Stored data:
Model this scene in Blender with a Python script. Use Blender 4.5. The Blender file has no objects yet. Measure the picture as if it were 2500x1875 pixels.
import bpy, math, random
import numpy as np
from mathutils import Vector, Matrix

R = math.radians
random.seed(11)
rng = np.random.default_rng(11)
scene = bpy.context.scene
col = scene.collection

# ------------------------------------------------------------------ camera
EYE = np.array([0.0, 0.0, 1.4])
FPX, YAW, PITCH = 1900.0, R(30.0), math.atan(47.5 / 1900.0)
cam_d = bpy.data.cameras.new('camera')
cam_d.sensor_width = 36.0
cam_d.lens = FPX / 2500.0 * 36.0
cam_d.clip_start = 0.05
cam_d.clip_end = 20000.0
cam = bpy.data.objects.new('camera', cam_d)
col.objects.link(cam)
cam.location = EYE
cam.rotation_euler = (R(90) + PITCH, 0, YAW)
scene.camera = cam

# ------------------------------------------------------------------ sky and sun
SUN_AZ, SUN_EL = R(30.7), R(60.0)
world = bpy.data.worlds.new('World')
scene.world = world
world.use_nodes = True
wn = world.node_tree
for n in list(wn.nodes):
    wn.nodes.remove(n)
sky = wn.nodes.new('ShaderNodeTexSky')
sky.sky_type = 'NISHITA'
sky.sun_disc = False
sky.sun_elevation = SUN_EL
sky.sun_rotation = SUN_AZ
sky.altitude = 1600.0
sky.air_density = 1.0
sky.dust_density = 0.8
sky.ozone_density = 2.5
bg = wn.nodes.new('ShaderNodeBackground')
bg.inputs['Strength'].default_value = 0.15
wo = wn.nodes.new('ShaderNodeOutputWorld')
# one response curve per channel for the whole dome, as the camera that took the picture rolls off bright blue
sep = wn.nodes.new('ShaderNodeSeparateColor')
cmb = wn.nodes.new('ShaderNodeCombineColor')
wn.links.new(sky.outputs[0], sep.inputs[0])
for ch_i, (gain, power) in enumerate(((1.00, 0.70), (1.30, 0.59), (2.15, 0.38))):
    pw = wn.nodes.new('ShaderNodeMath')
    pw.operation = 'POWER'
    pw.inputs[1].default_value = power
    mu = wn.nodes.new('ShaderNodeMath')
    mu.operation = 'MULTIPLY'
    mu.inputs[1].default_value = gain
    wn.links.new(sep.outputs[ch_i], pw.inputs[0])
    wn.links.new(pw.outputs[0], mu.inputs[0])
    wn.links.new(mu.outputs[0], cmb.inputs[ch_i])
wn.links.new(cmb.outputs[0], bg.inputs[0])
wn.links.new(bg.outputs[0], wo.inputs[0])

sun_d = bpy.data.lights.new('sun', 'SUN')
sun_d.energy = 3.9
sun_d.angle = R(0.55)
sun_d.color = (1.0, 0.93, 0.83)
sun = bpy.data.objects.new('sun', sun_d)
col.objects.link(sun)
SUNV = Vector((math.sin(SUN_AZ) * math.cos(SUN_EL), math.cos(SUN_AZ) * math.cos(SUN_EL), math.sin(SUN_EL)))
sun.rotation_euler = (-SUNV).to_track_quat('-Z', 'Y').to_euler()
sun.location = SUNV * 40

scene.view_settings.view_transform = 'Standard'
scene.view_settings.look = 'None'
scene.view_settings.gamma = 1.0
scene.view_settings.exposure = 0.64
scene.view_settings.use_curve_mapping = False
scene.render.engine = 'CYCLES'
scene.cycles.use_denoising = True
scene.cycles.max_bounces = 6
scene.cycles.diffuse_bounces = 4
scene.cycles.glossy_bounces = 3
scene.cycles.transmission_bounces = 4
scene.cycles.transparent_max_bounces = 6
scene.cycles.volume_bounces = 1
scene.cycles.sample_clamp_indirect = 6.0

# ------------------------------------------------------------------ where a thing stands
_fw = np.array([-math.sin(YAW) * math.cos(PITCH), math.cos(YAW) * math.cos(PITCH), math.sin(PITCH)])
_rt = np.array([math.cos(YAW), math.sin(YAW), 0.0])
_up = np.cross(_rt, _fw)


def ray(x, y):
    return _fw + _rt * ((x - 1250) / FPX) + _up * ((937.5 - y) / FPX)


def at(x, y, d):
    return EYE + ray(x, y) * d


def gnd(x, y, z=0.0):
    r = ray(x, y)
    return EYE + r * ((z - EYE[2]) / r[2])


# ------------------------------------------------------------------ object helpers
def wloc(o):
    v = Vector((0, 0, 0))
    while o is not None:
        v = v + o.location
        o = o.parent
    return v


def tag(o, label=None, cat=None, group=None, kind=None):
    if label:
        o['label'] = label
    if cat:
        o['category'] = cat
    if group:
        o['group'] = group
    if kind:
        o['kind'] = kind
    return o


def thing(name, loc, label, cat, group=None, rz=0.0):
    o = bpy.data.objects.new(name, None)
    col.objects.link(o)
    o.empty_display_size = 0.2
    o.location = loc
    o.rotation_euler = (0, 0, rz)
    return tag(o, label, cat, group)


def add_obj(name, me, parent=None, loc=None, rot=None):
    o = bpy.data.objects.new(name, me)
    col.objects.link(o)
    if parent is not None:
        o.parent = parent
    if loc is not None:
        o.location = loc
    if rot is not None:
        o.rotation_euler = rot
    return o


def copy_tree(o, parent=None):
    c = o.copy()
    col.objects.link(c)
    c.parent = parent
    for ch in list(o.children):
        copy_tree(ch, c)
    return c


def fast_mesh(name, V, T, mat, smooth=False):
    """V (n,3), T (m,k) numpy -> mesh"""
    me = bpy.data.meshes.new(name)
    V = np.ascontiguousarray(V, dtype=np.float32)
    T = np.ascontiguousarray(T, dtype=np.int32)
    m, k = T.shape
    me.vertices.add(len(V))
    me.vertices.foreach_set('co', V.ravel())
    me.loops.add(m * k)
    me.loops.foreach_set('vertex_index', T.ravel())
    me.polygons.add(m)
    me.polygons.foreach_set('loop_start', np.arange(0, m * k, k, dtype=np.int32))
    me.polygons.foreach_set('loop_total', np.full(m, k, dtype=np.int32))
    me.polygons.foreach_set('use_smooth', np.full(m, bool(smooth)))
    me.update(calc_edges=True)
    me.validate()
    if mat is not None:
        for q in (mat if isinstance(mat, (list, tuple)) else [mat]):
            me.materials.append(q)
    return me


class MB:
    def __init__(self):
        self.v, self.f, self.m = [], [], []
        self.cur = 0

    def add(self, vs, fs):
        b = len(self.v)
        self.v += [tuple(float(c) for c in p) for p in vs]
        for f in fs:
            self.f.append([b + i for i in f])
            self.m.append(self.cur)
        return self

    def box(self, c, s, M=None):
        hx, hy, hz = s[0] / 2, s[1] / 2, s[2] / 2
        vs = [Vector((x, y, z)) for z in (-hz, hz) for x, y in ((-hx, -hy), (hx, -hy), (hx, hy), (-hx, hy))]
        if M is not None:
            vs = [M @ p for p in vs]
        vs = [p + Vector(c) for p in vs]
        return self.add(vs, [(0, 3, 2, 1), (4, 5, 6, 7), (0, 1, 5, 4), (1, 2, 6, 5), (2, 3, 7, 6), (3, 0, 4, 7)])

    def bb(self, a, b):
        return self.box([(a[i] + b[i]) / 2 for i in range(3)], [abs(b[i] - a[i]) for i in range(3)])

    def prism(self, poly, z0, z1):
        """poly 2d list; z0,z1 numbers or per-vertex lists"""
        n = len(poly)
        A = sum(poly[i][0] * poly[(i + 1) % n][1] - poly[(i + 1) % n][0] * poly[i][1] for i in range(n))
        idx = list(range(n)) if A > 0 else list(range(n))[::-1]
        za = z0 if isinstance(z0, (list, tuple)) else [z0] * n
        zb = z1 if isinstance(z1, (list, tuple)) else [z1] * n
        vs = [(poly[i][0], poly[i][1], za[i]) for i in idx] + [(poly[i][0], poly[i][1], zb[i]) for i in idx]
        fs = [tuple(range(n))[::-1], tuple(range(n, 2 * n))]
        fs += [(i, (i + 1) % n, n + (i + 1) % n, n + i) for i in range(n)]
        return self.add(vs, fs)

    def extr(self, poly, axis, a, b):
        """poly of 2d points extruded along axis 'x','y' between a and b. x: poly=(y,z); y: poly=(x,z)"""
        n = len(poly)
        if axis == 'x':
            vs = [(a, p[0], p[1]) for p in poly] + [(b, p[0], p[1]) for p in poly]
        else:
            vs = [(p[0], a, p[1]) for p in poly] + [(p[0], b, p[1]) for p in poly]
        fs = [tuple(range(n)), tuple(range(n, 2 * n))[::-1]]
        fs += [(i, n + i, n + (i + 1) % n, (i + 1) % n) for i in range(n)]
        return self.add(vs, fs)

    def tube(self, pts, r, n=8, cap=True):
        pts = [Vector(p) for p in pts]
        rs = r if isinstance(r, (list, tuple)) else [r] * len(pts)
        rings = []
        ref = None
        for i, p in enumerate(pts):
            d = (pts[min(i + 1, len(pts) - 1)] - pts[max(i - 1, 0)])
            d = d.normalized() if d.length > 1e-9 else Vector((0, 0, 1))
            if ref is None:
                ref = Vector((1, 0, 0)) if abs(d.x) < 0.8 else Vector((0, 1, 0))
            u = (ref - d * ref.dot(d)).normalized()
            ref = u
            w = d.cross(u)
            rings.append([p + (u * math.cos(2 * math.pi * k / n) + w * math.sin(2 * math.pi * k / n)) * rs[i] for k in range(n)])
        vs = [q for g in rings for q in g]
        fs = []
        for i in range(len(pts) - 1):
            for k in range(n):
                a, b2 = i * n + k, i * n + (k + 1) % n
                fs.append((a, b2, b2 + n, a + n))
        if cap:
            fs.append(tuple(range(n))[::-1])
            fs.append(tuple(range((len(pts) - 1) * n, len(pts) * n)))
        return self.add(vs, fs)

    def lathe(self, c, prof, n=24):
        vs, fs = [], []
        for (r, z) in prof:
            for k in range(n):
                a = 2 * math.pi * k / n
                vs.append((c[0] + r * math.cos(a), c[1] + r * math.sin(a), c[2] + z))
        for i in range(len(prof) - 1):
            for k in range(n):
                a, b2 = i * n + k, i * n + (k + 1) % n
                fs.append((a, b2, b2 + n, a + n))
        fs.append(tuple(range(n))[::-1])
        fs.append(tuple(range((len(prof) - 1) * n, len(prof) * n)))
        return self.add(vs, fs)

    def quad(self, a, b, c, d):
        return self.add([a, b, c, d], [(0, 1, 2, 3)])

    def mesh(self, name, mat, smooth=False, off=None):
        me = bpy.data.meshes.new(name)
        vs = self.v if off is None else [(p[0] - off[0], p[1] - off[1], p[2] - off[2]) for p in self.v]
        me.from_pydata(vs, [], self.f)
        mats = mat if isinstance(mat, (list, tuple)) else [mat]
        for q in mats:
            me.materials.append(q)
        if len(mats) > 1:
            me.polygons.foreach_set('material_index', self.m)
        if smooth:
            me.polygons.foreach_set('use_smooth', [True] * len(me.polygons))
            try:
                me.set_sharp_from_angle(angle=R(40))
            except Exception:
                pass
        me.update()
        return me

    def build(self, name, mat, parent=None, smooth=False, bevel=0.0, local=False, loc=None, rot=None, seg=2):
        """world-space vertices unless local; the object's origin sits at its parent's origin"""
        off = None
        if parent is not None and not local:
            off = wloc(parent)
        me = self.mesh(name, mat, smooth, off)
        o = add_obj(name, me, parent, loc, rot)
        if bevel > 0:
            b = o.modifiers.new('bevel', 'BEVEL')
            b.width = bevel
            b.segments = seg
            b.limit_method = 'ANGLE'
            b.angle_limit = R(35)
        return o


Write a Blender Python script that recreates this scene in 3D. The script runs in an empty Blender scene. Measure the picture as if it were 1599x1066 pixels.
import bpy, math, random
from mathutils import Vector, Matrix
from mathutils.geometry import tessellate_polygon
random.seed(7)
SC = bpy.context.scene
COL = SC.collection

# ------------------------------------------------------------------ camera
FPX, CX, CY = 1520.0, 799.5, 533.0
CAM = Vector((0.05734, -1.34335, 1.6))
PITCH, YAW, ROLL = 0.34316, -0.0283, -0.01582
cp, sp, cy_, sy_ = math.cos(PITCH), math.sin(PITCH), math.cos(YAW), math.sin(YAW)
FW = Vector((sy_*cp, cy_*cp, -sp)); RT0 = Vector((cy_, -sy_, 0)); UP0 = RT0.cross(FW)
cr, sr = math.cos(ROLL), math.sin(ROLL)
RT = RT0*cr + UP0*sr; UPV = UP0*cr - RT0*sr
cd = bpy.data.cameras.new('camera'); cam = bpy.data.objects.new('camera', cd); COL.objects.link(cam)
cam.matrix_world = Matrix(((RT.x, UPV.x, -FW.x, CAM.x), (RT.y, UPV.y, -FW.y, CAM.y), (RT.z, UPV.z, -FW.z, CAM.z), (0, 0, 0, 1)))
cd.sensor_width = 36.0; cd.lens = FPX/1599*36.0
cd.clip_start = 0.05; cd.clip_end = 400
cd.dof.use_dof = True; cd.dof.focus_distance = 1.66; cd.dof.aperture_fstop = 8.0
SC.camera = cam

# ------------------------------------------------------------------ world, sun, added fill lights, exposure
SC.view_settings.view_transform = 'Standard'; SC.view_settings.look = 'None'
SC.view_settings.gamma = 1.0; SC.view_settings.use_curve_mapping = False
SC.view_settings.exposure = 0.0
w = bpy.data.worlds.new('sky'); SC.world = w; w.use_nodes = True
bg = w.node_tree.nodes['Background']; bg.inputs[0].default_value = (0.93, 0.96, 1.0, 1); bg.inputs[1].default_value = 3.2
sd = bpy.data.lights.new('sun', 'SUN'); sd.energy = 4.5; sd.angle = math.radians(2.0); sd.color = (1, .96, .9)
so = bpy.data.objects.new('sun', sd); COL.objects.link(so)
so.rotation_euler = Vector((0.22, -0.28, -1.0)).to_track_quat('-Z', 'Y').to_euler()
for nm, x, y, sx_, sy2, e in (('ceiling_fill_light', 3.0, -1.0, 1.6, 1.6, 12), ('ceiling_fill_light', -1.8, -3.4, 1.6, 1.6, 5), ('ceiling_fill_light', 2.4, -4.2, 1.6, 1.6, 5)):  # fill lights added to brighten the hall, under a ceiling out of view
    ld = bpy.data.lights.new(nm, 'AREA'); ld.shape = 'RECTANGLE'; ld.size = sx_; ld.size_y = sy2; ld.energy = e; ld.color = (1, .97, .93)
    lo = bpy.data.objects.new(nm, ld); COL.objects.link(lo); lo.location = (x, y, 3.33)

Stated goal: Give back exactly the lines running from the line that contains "Write a Blender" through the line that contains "COL = SC.collection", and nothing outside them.

Written solution:
Write a Blender Python script that recreates this scene in 3D. The script runs in an empty Blender scene. Measure the picture as if it were 1599x1066 pixels.
import bpy, math, random
from mathutils import Vector, Matrix
from mathutils.geometry import tessellate_polygon
random.seed(7)
SC = bpy.context.scene
COL = SC.collection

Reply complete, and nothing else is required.